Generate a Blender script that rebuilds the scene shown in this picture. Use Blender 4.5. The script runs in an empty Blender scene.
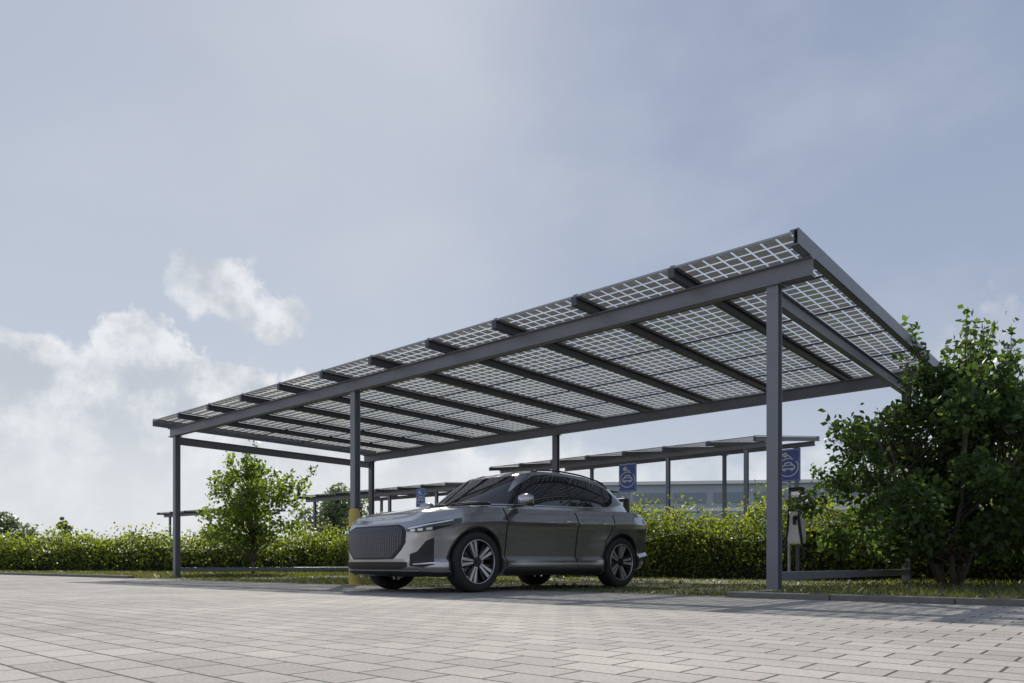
import bpy, bmesh, math, random
import numpy as np
from mathutils import Vector, Matrix
from mathutils.bvhtree import BVHTree
rng=np.random.default_rng(7); random.seed(7)
scene=bpy.context.scene
col=scene.collection
F_PX=735.0; HC=0.34; HY=564.0
OX,OY=2.98,8.35
TH=math.atan2(-.656,.755)
def WP(A,B,z=0.0): return (OX-.755*A+.656*B, OY+.656*A+.755*B, z)

# ---------------------------------------------------------------- materials
def nmat(name):
    m=bpy.data.materials.new(name); m.use_nodes=True
    nt=m.node_tree; nt.nodes.clear()
    out=nt.nodes.new('ShaderNodeOutputMaterial')
    return m,nt,out
def N(nt,t,**k):
    n=nt.nodes.new(t)
    for a,b in k.items(): setattr(n,a,b)
    return n
def setin(n,**k):
    for a,b in k.items(): n.inputs[a.replace('_',' ')].default_value=b
def pbr(name,color,rough=.5,metal=0,coat=0,noise=.12,nscale=8,bump=0,spec=.5,coord='Object'):
    m,nt,out=nmat(name)
    p=N(nt,'ShaderNodeBsdfPrincipled'); 
    p.inputs['Roughness'].default_value=rough; p.inputs['Metallic'].default_value=metal
    p.inputs['Coat Weight'].default_value=coat; p.inputs['Coat Roughness'].default_value=.04
    p.inputs['Specular IOR Level'].default_value=spec
    tc=N(nt,'ShaderNodeTexCoord'); no=N(nt,'ShaderNodeTexNoise'); no.inputs['Scale'].default_value=nscale; no.inputs['Detail'].default_value=5
    nt.links.new(tc.outputs[coord],no.inputs['Vector'])
    mx=N(nt,'ShaderNodeMix',data_type='RGBA')
    c=list(color)
    mx.inputs['A'].default_value=[x*(1-noise) for x in c]+[1]; mx.inputs['B'].default_value=[min(1,x*(1+noise)) for x in c]+[1]
    nt.links.new(no.outputs['Fac'],mx.inputs['Factor']); nt.links.new(mx.outputs['Result'],p.inputs['Base Color'])
    if bump:
        b=N(nt,'ShaderNodeBump'); b.inputs['Strength'].default_value=bump; b.inputs['Distance'].default_value=.01
        nt.links.new(no.outputs['Fac'],b.inputs['Height']); nt.links.new(b.outputs['Normal'],p.inputs['Normal'])
    nt.links.new(p.outputs[0],out.inputs[0]); return m
def leafmat(name,c1,c2,tr=.45):
    m,nt,out=nmat(name)
    g=N(nt,'ShaderNodeNewGeometry'); r=N(nt,'ShaderNodeValToRGB')
    r.color_ramp.elements[0].color=(*c1,1); r.color_ramp.elements[1].color=(*c2,1)
    nt.links.new(g.outputs['Random Per Island'],r.inputs['Fac'])
    p=N(nt,'ShaderNodeBsdfPrincipled'); p.inputs['Roughness'].default_value=.45; p.inputs['Specular IOR Level'].default_value=.4
    nt.links.new(r.outputs['Color'],p.inputs['Base Color'])
    t=N(nt,'ShaderNodeBsdfTranslucent')
    mu=N(nt,'ShaderNodeMix',data_type='RGBA',blend_type='MULTIPLY'); mu.inputs['Factor'].default_value=1; mu.inputs['B'].default_value=(2.3,2.4,.8,1)
    nt.links.new(r.outputs['Color'],mu.inputs['A']); nt.links.new(mu.outputs['Result'],t.inputs['Color'])
    ms=N(nt,'ShaderNodeMixShader'); ms.inputs[0].default_value=tr
    nt.links.new(p.outputs[0],ms.inputs[1]); nt.links.new(t.outputs[0],ms.inputs[2]); nt.links.new(ms.outputs[0],out.inputs[0]); return m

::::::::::

What is needed: Write out each line of the listing above, exactly, from its first line to the line holding "def WP(A,B,z=0.0): return", inclusive. Skip the pictures.

Answer to this problem:
Generate a Blender script that rebuilds the scene shown in this picture. Use Blender 4.5. The script runs in an empty Blender scene.
import bpy, bmesh, math, random
import numpy as np
from mathutils import Vector, Matrix
from mathutils.bvhtree import BVHTree
rng=np.random.default_rng(7); random.seed(7)
scene=bpy.context.scene
col=scene.collection
F_PX=735.0; HC=0.34; HY=564.0
OX,OY=2.98,8.35
TH=math.atan2(-.656,.755)
def WP(A,B,z=0.0): return (OX-.755*A+.656*B, OY+.656*A+.755*B, z)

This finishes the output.